■ **What you should do**
Output each entry verbatim and exclude every picture from it.

Stored items:
%%
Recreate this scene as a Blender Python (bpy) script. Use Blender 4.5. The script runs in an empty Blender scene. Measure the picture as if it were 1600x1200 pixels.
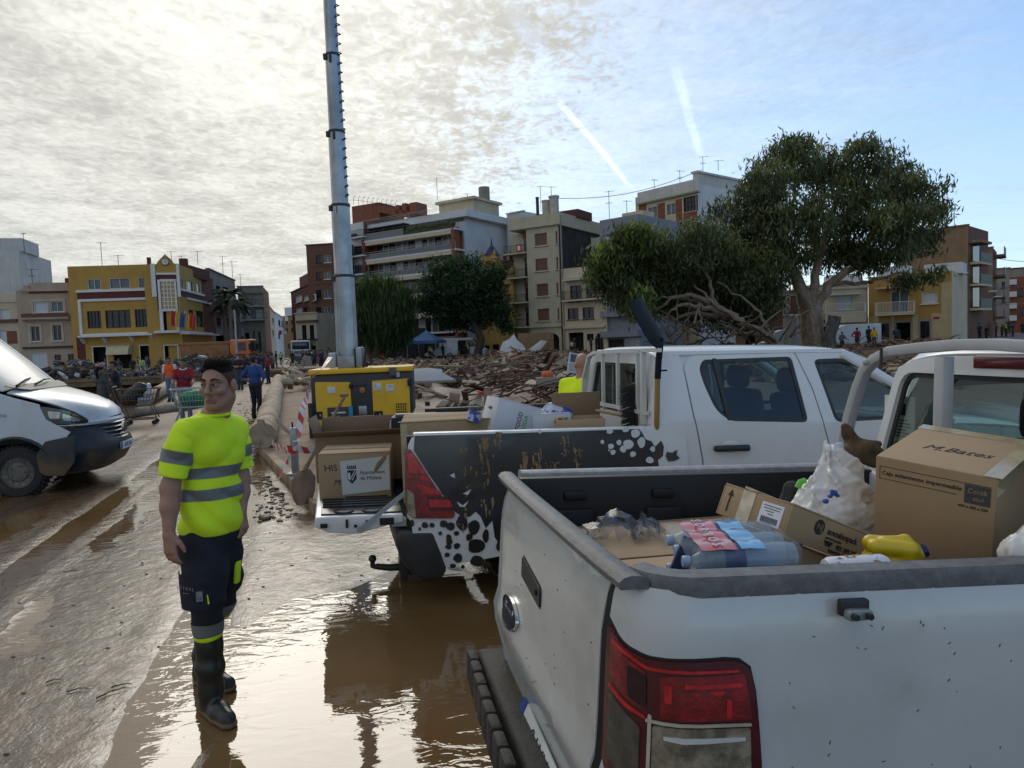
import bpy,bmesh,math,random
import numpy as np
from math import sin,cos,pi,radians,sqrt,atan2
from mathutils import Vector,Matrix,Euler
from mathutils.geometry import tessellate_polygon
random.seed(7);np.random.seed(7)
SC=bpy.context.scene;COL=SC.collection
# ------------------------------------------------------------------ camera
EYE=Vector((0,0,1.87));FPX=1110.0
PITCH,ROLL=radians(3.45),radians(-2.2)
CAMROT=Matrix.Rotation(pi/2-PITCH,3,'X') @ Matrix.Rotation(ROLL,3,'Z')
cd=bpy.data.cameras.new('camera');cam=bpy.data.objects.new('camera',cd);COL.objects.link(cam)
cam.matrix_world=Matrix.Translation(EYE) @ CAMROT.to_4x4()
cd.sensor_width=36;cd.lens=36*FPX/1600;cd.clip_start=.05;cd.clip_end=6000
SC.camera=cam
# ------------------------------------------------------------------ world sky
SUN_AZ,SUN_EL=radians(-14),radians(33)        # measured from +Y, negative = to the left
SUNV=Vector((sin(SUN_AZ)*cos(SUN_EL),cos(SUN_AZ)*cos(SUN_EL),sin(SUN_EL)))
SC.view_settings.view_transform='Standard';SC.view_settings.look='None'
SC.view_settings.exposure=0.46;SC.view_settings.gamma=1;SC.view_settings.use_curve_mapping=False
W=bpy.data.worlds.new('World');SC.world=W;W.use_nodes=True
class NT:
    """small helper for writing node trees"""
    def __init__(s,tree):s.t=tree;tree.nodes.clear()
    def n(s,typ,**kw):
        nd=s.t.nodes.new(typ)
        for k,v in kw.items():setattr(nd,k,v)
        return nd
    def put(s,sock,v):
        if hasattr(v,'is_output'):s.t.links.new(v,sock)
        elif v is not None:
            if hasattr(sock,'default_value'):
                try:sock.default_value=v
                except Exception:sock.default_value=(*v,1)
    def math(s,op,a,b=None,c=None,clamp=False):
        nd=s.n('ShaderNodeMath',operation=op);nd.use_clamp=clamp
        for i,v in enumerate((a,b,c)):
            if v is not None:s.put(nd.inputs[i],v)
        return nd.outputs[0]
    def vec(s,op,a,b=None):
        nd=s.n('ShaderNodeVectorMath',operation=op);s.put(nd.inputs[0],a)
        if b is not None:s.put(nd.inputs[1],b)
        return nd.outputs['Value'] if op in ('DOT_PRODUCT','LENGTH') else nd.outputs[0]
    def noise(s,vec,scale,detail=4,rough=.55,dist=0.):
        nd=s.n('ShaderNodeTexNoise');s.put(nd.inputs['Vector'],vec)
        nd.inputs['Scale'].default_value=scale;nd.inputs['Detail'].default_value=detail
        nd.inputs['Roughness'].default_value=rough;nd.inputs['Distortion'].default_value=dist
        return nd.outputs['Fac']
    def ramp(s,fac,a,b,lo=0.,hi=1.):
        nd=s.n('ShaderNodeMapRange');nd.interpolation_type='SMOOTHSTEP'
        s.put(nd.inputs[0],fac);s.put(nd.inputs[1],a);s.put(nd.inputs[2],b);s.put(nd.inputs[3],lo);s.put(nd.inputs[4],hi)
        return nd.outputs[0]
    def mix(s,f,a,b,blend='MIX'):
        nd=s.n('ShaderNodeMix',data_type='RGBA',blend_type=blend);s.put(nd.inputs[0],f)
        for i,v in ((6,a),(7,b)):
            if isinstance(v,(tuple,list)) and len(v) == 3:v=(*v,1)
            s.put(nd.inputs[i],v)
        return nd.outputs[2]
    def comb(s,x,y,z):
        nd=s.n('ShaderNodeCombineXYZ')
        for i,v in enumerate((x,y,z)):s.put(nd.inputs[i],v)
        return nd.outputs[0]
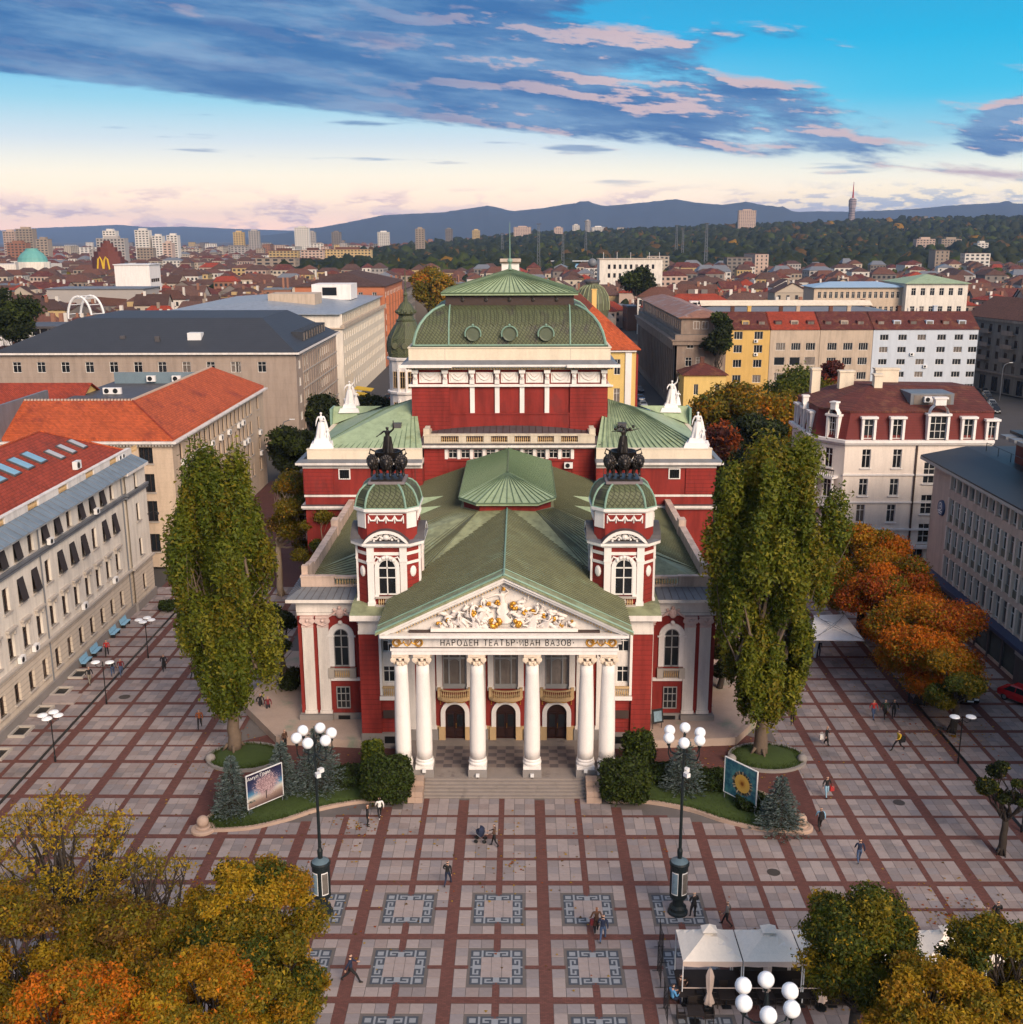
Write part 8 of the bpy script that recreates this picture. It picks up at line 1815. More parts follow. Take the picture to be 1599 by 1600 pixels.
%%
■ **Worked answer**
Recreate this scene as a Blender Python (bpy) script. Use Blender 4.5. The script runs in an empty Blender scene. Measure the picture as if it were 1600x1200 pixels.
import bpy,bmesh,math,random
import numpy as np
from math import sin,cos,pi,radians,sqrt,atan2
from mathutils import Vector,Matrix,Euler
from mathutils.geometry import tessellate_polygon
random.seed(7);np.random.seed(7)
SC=bpy.context.scene;COL=SC.collection
# ------------------------------------------------------------------ camera
EYE=Vector((0,0,1.87));FPX=1110.0
PITCH,ROLL=radians(3.45),radians(-2.2)
CAMROT=Matrix.Rotation(pi/2-PITCH,3,'X') @ Matrix.Rotation(ROLL,3,'Z')
cd=bpy.data.cameras.new('camera');cam=bpy.data.objects.new('camera',cd);COL.objects.link(cam)
cam.matrix_world=Matrix.Translation(EYE) @ CAMROT.to_4x4()
cd.sensor_width=36;cd.lens=36*FPX/1600;cd.clip_start=.05;cd.clip_end=6000
SC.camera=cam
# ------------------------------------------------------------------ world sky
SUN_AZ,SUN_EL=radians(-14),radians(33)        # measured from +Y, negative = to the left
SUNV=Vector((sin(SUN_AZ)*cos(SUN_EL),cos(SUN_AZ)*cos(SUN_EL),sin(SUN_EL)))
SC.view_settings.view_transform='Standard';SC.view_settings.look='None'
SC.view_settings.exposure=0.46;SC.view_settings.gamma=1;SC.view_settings.use_curve_mapping=False
W=bpy.data.worlds.new('World');SC.world=W;W.use_nodes=True
class NT:
    """small helper for writing node trees"""
    def __init__(s,tree):s.t=tree;tree.nodes.clear()
    def n(s,typ,**kw):
        nd=s.t.nodes.new(typ)
        for k,v in kw.items():setattr(nd,k,v)
        return nd
    def put(s,sock,v):
        if hasattr(v,'is_output'):s.t.links.new(v,sock)
        elif v is not None:
            if hasattr(sock,'default_value'):
                try:sock.default_value=v
                except Exception:sock.default_value=(*v,1)
    def math(s,op,a,b=None,c=None,clamp=False):
        nd=s.n('ShaderNodeMath',operation=op);nd.use_clamp=clamp
        for i,v in enumerate((a,b,c)):
            if v is not None:s.put(nd.inputs[i],v)
        return nd.outputs[0]
    def vec(s,op,a,b=None):
        nd=s.n('ShaderNodeVectorMath',operation=op);s.put(nd.inputs[0],a)
        if b is not None:s.put(nd.inputs[1],b)
        return nd.outputs['Value'] if op in ('DOT_PRODUCT','LENGTH') else nd.outputs[0]
    def noise(s,vec,scale,detail=4,rough=.55,dist=0.):
        nd=s.n('ShaderNodeTexNoise');s.put(nd.inputs['Vector'],vec)
        nd.inputs['Scale'].default_value=scale;nd.inputs['Detail'].default_value=detail
        nd.inputs['Roughness'].default_value=rough;nd.inputs['Distortion'].default_value=dist
        return nd.outputs['Fac']
    def ramp(s,fac,a,b,lo=0.,hi=1.):
        nd=s.n('ShaderNodeMapRange');nd.interpolation_type='SMOOTHSTEP'
        s.put(nd.inputs[0],fac);s.put(nd.inputs[1],a);s.put(nd.inputs[2],b);s.put(nd.inputs[3],lo);s.put(nd.inputs[4],hi)
        return nd.outputs[0]
    def mix(s,f,a,b,blend='MIX'):
        nd=s.n('ShaderNodeMix',data_type='RGBA',blend_type=blend);s.put(nd.inputs[0],f)
        for i,v in ((6,a),(7,b)):
            if isinstance(v,(tuple,list)) and len(v) == 3:v=(*v,1)
            s.put(nd.inputs[i],v)
        return nd.outputs[2]
    def comb(s,x,y,z):
        nd=s.n('ShaderNodeCombineXYZ')
        for i,v in enumerate((x,y,z)):s.put(nd.inputs[i],v)
        return nd.outputs[0]
Write part 8 of the bpy script that recreates this picture. It picks up at line 1815. More parts follow. Take the picture to be 1599 by 1600 pixels.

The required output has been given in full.